Today’s Wonder of the Day was inspired by Macy. Macy Wonders, “How is addition like subtraction?” Thanks for WONDERing with us, Macy!

A big thank you goes to Deb Frazier’s (@Frazier1st) class in Ohio for nominating today’s Wonder!

When you’re first learning basic math, it can seem as easy as 1 + 1 = 2. Easy peasy, right? Sure, it gets harder, but before long you’re memorizing all of those basic addition facts with the help of flash cards.

Then one day, your teacher turns the tables on you. Suddenly you’re faced with subtraction. You’re no longer counting up two groups of things to get a simple sum. Instead, you’re taking things away and trying to figure out how many are left.

Kids often feel that subtraction is more difficult. After all, it’s completely different from addition, right? Not so fast! Addition and subtraction actually share a special relationship.

As mathematicians like to say, there is an inverse relationship between addition and subtraction. So what does inverse mean? Without getting too technical, you can think of inverse as meaning “opposite.”

For example, the inverse of hot is cold. Likewise, the inverse of addition is subtraction. And guess what? The inverse of subtraction is addition! Why? Addition and subtraction are opposites. They basically undo each other.

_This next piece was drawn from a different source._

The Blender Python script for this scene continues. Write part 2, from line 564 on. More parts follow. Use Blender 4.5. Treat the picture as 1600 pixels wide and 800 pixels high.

Let’s see how this works. If we add 1 + 1, we get 2. That’s addition. If we then take away 1 from our 2, we undo the addition we just performed and end up with 1. That’s subtraction.

To understand the relationship between addition and subtraction on an even deeper level, we need to learn about two more things: number facts and fact families. A number fact is a simple equation made up of three different numbers. For example, 1 + 2 = 3 is a number fact.

For each set of three different numbers, you can create two addition and two subtraction number facts that are related. We call these four number facts a fact family, since they’re related kind of like the members of a family.

If we stick with 1, 2, and 3 as our three numbers, we can create the following fact family:

1 + 2 = 3

2 + 1 = 3

3 – 2 = 1

3 – 1 = 2

If 1 + 2 = 3, then it obviously follows that 2 + 1 = 3, since you’re just switching around the order of the two numbers you’re adding. The related subtraction number facts also follow, since they’re the opposite of the two addition number facts.

If you need to visualize it, just think of the addition number fact in reverse, switching the place of the equal sign and the plus sign and then switching the plus sign to a minus sign. 1 + 2 = 3 becomes 3 – 2 = 1!

Thinking about it like this can help you get a better grasp on subtraction. It’s always difficult to learn a new skill, but when you can connect it to something you already know, it gets easier!